O imponderável da segurança das bicicletas
Este vídeo é impressionante e devia fazer-nos pensar.
Estamos perante a prova rainha do ciclismo mundial. Não há grandes dúvidas acerca disso. Todos os envolvidos são profissionais altamente qualificados. Todos eles estão alertados para os imprevistos de problemas técnicos, de saúde e de alterações atmosféricas.
Mesmo assim, um carro abalroou um ciclista e provocou a queda de outro. Ao condutor bastou alguma falta de jeito e a vontade de captar um melhor ângulo dos protagonistas da dianteira da volta para em breves segundos, e numa velocidade inferior a 50km/h, deixar marcas indeléveis nos corpos e no próprio resultado da etapa.
Perante isto, e a respeito da segurança dos ciclistas urbanos, é necessário perguntar se é verossímil olharmos para o condutor comum das nossas cidades como alguém passível de ser controlado por medidas preventivas. As mortes na estrada atestam que não, mas acontecem entre pares iguais, isto é, entre pessoas que estão igualmente equipadas com uma arma mortífera que pesa toneladas e é em simultâneo a sua protecção ou o seu túmulo metálico. Os ciclistas não tem armas nem defesas.
Podemos e devemos acrescentar uma imputabilidade a priori do veículo mais pesado (a "strict liability"); devemos endurecer as sentenças para com condutores irresponsáveis; devemos instalar estruturas de acalmia de tráfego como lombas, curvas sinuosas que tornem absurda a aceleração e devemos também limitar através de taxas de estacionamento o uso da viatura privada. Estas medidas não logram só um aumento da sustentabilidade da mobilidade, mas tornam as nosssas cidades mais aprazíveis. Só que, a meu ver, sobrará sempre a estas tentativas de controlo um elemento arbitrário e pernicioso. E ainda bem, porque senão seríamos menos humanos.
O ponto é que é precisamente este elemento arbitrário que provocará sempre vítimas entre os ciclistas urbanos. Será uma inevitabilidade estatística. Se desejarmos minorá-lo só há duas respostas:
A primeira é impormos um limite físico à velocidade nos próprios motores automóveis, reduzindo quase a zero a probabilidade de acidentes mortais. Isto teria como efeito criar uma classe de automóveis exclusivamente urbanos; ninguém quer ir para fora da cidade a velocidades inferiores a 50km/h.
A segunda é segregarmos as bicicletas do tráfego rodoviário. É uma resposta que exige mais dinheiro para as infraestruturas porque não se contenta apenas com as medidas suaves que alteram a legislação. Há inúmeros factos ilegais que são diariamente negligenciados, como é o limite de velocidades nas cidades (50km/h).
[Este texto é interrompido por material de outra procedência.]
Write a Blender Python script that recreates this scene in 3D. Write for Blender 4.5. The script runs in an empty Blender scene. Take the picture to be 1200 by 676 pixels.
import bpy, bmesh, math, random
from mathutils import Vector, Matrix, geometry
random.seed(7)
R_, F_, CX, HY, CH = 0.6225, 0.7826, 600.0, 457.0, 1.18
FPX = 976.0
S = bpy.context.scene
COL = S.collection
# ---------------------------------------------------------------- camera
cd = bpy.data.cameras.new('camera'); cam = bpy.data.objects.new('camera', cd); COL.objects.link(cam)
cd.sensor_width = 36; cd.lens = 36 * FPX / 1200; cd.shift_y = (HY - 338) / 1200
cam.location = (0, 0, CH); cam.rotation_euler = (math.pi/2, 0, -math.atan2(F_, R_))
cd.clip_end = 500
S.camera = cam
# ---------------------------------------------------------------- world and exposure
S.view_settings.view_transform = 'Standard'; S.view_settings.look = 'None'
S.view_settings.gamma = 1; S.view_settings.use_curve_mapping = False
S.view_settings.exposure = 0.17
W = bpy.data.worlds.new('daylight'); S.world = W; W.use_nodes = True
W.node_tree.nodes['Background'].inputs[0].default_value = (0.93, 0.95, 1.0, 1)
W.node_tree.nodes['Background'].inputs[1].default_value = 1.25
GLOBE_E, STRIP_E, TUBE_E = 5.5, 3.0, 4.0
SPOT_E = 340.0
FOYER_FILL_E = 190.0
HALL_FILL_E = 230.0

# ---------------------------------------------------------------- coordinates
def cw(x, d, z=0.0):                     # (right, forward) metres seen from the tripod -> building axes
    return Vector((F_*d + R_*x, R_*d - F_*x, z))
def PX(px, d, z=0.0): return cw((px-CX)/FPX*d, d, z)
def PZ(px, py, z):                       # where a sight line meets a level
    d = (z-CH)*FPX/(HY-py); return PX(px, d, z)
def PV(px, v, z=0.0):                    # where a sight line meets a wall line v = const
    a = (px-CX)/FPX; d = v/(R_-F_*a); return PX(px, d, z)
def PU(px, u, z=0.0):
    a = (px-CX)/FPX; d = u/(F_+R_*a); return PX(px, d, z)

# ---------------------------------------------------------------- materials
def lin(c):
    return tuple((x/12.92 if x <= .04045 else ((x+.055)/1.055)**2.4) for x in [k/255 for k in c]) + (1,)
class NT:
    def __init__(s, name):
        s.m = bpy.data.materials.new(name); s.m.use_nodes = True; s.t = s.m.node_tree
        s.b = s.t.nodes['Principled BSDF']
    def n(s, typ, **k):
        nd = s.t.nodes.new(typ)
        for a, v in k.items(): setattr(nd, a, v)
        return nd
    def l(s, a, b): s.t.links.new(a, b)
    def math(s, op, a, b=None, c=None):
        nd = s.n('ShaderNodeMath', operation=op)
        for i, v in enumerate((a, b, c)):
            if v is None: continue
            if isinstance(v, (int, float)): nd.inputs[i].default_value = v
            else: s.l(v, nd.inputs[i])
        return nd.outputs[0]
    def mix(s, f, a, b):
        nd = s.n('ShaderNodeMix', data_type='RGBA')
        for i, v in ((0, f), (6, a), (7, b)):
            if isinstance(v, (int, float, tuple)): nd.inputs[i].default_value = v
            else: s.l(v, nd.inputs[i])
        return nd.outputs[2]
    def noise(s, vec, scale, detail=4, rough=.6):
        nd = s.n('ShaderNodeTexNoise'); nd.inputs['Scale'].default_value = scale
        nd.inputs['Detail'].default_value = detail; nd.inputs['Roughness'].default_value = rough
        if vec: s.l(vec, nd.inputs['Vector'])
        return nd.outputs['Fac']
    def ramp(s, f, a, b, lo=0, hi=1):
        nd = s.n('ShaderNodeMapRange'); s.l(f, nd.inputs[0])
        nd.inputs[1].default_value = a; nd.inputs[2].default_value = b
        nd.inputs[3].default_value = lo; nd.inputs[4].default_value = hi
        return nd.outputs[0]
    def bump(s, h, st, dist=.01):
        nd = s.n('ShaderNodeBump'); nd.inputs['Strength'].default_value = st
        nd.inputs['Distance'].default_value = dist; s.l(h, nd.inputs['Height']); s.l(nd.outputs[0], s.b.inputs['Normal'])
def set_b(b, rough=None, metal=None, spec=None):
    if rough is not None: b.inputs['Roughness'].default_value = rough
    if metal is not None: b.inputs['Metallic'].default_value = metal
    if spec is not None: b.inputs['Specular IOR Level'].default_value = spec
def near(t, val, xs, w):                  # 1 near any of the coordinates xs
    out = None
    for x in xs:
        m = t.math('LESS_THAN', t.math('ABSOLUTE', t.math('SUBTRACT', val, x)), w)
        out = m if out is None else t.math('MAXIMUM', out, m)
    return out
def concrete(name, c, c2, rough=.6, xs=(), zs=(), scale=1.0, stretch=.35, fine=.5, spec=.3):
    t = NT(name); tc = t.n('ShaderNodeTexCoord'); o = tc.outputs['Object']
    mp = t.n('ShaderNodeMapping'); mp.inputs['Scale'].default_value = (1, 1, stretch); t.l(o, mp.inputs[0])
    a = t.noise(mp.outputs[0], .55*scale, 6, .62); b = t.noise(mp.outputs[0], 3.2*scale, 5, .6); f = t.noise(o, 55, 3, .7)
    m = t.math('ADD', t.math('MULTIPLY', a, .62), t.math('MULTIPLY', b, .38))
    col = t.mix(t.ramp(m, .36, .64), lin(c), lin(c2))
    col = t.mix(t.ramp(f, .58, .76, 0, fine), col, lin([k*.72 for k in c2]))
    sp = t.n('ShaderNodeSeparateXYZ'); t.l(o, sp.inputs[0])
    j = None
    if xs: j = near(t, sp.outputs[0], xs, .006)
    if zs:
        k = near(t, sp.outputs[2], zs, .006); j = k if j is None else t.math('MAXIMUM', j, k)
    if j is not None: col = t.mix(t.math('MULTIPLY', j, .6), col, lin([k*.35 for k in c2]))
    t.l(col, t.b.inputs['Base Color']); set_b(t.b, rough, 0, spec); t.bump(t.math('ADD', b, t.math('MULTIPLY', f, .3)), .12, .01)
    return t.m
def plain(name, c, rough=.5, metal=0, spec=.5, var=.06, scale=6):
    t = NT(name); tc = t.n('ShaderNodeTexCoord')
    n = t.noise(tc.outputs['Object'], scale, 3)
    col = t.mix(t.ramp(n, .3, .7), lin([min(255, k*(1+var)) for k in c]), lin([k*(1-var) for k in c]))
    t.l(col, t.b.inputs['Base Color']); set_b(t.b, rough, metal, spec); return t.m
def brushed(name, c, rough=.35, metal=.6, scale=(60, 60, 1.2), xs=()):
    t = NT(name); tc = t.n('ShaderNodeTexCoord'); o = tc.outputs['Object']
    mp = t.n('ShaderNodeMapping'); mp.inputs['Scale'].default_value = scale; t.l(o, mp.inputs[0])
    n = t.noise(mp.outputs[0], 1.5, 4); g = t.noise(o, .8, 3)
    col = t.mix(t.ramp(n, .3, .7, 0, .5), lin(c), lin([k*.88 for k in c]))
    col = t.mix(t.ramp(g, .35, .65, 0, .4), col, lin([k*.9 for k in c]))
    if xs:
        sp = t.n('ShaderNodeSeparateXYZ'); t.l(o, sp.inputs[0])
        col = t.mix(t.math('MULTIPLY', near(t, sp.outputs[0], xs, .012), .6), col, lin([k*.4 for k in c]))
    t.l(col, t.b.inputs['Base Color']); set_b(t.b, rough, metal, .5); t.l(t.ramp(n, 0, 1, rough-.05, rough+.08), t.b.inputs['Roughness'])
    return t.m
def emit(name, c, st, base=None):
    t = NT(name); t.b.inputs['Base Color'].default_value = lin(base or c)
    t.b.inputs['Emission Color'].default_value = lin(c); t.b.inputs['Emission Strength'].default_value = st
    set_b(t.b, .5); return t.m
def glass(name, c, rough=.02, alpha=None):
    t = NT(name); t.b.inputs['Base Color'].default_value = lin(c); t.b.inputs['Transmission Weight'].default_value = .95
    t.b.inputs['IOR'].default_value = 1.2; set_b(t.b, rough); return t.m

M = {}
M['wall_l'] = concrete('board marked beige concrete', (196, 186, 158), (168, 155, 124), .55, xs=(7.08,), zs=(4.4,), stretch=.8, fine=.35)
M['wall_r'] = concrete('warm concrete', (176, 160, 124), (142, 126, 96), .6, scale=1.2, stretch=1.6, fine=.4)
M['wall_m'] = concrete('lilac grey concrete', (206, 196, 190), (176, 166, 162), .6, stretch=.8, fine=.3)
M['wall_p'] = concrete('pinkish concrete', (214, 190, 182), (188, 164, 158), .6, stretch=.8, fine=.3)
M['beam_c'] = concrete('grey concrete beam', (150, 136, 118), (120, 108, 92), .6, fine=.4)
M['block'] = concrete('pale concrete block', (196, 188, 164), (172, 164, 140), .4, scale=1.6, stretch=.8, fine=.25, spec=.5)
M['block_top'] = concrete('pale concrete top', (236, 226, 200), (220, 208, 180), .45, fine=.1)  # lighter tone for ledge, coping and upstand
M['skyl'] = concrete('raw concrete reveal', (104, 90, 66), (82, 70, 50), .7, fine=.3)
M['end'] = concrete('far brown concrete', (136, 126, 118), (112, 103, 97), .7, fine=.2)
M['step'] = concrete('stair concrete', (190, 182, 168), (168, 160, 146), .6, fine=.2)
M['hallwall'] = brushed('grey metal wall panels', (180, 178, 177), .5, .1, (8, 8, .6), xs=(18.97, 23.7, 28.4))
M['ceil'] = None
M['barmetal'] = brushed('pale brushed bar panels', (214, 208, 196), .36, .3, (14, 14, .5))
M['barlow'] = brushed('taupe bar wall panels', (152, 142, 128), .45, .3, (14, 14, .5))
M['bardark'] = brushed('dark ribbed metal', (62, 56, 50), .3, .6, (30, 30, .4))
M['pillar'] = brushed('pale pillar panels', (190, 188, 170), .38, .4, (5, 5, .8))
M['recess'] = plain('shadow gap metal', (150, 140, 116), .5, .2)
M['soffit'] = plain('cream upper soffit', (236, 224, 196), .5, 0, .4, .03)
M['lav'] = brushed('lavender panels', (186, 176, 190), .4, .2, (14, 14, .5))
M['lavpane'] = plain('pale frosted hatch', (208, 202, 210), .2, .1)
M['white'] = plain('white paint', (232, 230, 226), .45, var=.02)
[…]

Possivelmente, a construção de mais infra-estruturas obrigaria a negociações no orçamento da câmara que até retirem uma maquia ao quinhão reservado ao trânsito automóvel. Continuariam a existir vítimas, mas maioritariamente seriam devido aos acidentes entre os próprios ciclistas, e logo, menos graves.
Há uma terceira resposta: manter a tese da integração e afirmar que fazer uma omelete sem ovos é impossível; i.e., qualquer integração entre o trânsito automóvel e os ciclistas ocasionará inevitavelmente vítimas, precisamente devido ao elemento não controlável do comportamento humano; esta posição costuma vir acompanhada por uma ambição a longo prazo de redução no uso do carro, mas usa os ciclistas urbanos como vitímas prováveis de uma guerra da qual nem os próprios sabem ser soldados.
Eu próprio ando todos os dias de bicicleta a par dos automóveis e é só perante vídeos como este que por vezes me apercebo da minha fragilidade numa bicicleta.